Por: David Castrillón

Un nuevo dolor llegó, no conocido hasta ahora. Separados por miles de kilómetros, un anciano, bastante joven, supo cómo, con la escritura, compartir su espíritu. Lo conocí cuando entre libros escuché un nombre sonoro. Sonoro fue el acto de leer que me enseñó, sonora la vida que se sentía en su estilo, sonoras, sus pausas, sus diálogos, todo su ser puesto al servicio de quien quisiera enfrentarse a los hombres y mujeres que en sus libros existen. Me preguntaba, con candidez, que era eso de ser humano. Sé que nunca lo sabré con certeza, sé que este anciano no lo pudo saber, pero esa conciencia de mi ignorancia esencial sobre el problema fundamental de la vida, me fue regalada por el portugués que ha muerto. Dirán que lo había dicho ya Sócrates y en adelante muchos otros, y es cierto. Sin embargo, para mi vida, solo lo sentí en los huesos cuando abrí con avidez lo que el hombre de Azinhaga había escrito.

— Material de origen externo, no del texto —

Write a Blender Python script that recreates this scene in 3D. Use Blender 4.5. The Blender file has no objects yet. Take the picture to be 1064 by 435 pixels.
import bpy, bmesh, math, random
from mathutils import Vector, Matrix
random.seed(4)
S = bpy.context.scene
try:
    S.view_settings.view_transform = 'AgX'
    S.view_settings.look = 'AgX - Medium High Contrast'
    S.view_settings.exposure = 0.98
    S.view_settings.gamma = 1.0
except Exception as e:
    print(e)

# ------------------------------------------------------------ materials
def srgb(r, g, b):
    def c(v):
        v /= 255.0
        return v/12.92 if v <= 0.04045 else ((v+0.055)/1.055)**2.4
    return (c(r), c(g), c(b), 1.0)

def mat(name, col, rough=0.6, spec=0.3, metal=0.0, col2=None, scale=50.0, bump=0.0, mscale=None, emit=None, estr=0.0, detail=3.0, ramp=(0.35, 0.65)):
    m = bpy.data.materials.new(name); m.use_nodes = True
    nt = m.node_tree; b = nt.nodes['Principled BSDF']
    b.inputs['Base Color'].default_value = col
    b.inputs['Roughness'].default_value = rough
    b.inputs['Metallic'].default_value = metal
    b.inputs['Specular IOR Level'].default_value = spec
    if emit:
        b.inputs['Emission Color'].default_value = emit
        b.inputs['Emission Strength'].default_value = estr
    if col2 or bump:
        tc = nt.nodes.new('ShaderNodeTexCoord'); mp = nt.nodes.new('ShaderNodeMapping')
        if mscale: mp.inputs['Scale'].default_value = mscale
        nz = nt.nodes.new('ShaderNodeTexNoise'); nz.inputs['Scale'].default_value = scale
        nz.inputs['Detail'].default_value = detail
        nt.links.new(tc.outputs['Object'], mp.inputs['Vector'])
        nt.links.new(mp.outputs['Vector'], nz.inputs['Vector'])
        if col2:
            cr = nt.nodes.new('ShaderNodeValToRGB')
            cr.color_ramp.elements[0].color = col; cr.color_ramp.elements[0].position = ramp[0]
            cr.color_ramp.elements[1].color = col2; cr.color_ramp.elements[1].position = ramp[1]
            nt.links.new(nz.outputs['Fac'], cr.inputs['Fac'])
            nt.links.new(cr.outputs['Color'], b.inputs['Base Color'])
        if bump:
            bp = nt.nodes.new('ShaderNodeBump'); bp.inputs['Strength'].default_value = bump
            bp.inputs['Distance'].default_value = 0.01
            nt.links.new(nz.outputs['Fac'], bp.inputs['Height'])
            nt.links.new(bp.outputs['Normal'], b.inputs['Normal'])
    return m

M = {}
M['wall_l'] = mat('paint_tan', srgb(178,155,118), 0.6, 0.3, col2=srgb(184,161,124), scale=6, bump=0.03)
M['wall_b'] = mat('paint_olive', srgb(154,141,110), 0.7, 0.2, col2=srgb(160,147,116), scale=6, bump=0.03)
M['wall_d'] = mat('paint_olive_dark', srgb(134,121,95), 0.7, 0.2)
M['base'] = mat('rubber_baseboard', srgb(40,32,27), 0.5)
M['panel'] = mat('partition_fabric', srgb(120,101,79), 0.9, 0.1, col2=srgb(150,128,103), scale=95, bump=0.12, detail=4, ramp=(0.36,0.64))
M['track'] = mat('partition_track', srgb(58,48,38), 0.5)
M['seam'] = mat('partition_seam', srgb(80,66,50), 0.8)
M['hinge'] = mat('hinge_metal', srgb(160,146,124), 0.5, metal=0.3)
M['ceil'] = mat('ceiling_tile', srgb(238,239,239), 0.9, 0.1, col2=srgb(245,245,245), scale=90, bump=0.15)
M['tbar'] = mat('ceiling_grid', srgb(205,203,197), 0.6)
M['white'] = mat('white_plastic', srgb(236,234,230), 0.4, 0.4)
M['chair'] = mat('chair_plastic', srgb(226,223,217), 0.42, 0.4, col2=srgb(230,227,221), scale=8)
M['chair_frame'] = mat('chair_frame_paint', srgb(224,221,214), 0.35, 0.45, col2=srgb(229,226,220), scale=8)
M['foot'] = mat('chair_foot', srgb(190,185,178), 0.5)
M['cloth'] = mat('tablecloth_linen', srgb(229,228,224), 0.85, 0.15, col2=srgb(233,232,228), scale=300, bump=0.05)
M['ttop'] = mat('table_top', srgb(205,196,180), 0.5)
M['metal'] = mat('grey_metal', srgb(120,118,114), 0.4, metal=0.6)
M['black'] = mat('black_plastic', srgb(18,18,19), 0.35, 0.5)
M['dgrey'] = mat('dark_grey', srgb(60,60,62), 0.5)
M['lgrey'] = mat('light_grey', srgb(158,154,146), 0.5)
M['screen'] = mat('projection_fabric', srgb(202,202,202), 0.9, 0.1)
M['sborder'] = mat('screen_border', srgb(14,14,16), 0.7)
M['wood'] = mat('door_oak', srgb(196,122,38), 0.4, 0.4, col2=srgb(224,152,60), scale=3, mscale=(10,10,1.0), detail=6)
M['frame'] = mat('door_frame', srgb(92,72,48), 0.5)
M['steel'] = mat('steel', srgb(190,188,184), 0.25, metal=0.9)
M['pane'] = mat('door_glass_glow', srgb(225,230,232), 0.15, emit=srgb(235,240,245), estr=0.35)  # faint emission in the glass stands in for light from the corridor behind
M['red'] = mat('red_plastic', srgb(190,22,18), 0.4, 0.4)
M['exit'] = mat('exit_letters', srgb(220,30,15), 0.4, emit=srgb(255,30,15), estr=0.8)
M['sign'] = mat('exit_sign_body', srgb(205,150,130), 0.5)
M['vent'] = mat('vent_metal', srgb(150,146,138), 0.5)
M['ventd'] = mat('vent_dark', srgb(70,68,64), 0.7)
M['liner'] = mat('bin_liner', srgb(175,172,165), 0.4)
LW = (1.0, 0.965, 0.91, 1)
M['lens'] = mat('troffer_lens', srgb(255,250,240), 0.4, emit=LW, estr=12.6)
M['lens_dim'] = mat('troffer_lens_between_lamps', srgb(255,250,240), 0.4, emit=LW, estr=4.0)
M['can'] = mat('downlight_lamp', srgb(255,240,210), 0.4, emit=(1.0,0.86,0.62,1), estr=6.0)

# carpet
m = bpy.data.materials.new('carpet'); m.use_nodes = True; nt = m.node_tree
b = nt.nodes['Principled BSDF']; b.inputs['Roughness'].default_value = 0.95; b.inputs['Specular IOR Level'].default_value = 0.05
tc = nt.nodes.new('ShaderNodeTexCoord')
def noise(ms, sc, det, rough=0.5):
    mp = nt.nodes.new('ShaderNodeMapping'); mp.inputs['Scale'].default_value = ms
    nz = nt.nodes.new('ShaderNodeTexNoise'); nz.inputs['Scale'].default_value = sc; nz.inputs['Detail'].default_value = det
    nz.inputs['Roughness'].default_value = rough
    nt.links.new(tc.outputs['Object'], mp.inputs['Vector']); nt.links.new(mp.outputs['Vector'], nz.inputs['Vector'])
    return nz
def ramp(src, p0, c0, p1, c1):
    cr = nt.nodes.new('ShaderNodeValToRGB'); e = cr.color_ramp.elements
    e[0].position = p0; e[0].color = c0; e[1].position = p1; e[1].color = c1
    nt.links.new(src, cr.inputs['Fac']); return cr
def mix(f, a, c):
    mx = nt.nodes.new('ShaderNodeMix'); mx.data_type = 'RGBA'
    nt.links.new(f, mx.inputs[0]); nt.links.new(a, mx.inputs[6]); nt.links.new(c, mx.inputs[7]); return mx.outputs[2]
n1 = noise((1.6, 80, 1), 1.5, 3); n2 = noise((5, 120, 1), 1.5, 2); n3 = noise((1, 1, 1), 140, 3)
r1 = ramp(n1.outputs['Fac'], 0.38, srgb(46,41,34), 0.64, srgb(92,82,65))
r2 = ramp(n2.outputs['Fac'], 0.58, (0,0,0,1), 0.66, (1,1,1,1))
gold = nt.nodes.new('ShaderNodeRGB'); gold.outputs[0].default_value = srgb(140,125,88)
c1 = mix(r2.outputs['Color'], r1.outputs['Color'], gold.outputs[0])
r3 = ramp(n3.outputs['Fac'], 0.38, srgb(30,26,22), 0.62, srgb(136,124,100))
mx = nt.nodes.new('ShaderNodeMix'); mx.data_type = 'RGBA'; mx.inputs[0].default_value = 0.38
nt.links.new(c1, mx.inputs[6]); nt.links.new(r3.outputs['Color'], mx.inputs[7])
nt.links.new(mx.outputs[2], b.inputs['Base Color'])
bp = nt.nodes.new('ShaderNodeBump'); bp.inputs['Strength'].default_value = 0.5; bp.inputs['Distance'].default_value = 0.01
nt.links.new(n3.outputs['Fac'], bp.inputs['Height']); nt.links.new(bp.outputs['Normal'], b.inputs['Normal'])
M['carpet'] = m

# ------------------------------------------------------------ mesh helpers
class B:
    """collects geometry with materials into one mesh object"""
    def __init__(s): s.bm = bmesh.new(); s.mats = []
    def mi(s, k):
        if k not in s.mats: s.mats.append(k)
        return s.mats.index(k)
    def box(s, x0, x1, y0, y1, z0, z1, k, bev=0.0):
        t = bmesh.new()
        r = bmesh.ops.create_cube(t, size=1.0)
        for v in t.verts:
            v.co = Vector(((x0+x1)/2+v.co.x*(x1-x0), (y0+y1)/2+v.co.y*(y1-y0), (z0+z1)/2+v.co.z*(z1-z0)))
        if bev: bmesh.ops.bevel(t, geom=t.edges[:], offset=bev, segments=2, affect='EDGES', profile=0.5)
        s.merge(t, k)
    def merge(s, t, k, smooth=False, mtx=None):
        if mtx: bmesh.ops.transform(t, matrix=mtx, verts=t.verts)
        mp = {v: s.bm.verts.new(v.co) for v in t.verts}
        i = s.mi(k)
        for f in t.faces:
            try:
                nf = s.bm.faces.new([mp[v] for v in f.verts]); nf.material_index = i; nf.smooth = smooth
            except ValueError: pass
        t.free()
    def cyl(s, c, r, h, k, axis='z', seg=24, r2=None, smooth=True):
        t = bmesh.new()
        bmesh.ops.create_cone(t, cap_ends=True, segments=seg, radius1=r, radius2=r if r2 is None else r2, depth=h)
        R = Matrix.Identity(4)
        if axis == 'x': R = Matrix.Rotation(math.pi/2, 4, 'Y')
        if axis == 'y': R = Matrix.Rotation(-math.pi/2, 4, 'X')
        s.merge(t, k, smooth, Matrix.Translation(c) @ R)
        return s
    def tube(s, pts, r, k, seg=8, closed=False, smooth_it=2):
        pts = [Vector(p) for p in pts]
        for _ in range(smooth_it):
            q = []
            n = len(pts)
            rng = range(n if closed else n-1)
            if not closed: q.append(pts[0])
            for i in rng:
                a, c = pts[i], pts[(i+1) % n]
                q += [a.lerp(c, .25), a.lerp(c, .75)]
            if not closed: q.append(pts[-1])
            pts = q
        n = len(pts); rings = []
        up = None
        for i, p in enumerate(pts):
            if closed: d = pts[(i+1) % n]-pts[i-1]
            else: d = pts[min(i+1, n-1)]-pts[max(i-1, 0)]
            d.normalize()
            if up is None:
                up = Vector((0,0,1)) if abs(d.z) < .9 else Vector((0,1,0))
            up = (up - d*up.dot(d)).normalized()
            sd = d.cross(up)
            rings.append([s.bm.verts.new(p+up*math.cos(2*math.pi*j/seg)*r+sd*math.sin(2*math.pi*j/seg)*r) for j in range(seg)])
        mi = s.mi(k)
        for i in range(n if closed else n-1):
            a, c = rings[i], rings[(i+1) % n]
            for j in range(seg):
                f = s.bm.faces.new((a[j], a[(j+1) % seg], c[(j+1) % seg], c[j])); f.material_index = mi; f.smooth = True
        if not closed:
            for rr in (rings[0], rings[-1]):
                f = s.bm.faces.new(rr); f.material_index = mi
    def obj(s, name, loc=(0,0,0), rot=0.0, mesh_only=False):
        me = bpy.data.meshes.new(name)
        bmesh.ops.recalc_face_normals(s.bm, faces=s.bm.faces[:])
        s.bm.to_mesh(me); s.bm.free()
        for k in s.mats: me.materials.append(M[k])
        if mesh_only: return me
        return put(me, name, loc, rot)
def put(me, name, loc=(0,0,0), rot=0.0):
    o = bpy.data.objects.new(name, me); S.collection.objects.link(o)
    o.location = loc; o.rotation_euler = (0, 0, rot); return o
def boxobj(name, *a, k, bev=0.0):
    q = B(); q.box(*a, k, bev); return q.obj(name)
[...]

Hoy, como he dicho, un nuevo dolor me acompaña, pues no había sentido, en lo que llevo de pobre existencia, la compañía de un maestro. Compañía que desde la distancia, y sin conocerme, me compartió sin mayor interés. Saber que aquello que en ese hombre se construyó durante 87 años se ha ido, le duele a la humanidad, pues personas como él sostienen esta esfera perdida. Parecen quedar cada vez menos: ese es el pesimismo, tal vez realismo, del que parecía hablar y que sus ojos veían con dolor todos los días, un dolor que llamaba, desde su casa en Lanzarote, mundo.

Las mujeres que me presentó son la expresión de la vida y la dignidad. Quería, con una responsabilidad de hierro, feminizar esta humanidad masculina. La inteligencia, que solo es social, la representan sus mujeres, quienes inspiran, en medio del escenario más cruento, a quienes quieren conservar la bondad más profunda, que a veces está al límite de desaparecer. Para este ciudadano el ser humano, en esencia, parecía malo, sin embargo, la mujer lo contradecía, y era esa mujer la que soportaba y mostraba que pequeñas bondades, hasta en el ambiente más extremo, florecían sin decir mucho, sin mucha algarabía.

Ha muerto. Ya no está más en esta tierra, y quedamos cada vez más solos. Muchos seres humanos habitamos esta cosa redonda que nada la sostiene, esta mancha azul que en medio del infinito se mueve sin saber dónde está. Y las pequeñas conciencias que la habitan parecen, en medio de su impotencia, separase más mientras que con estrechez se miran. Una compañía solitaria es lo que parece imponerse, y la muerte de José, del señor José, de ese que en mi impotencia quisiera que todos tuviéramos, de aquel que esperaría ver en los ojos de los seres humanos, es un dolor de soledad. Pero el dolor que sentiría el discípulo en la distancia cuando ya no estuviera el cuerpo de su maestro respirando, él, con sabiduría y amor, lo previó: José Saramago se quedó conmigo en sus letras, allí está, junto a mí, cuando con la magia de sus libros me dice, con su bella lucidez, qué voy siendo en este jardín imperfecto.